If someone had told me, one week ago today, that a simple bake sale aiming to educate students about wage disparity in Australia would rile up a university campus to the point of death threats to the organisers, would reach media sources across Australia, the UK and US, and would result in the single most successful bake sale ever to be held on campus, I would have told them not to be silly; no one cares about a bake sale.

I also would have been wrong. …

The idea was that each baked good would only cost you the proportion of $1 that you earn comparative to men (or, if you identify as a man, all baked goods would cost you $1). For example, for a woman of colour in the legal profession, a baked good at the stall would only cost you 55 cents. …

This innocuous bake sale drew a vitriol of negative, derogatory and threatening online comments from people threatened by a discussion about equality and feminism; a discussion that we now, so obviously, need to be having in a public space.

As with all keyboard warriors, however, they never materialise in real life.
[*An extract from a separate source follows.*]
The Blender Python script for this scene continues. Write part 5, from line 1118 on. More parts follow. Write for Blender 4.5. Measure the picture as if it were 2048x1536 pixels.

The actual bake sale event was filled with positivity, support and enthusiasm for starting the conversation about wage disparity, the online behaviours of others, and, most importantly, global gender equality.

But while the keyboard warriors remained behind their screens, the threat to the safety and lives of women, the silencing of women in public spaces, and the wage disparity around the world are still very real issues that impact upon women and other marginalised groups in everyday life. These are the issues that the vitriol of online comments regarding the bake sale brought to light.

The Tiptree Award has generally been remarkably cushioned from this kind of hatred and threat. We extend our support and sympathy to all the people who have not been so lucky.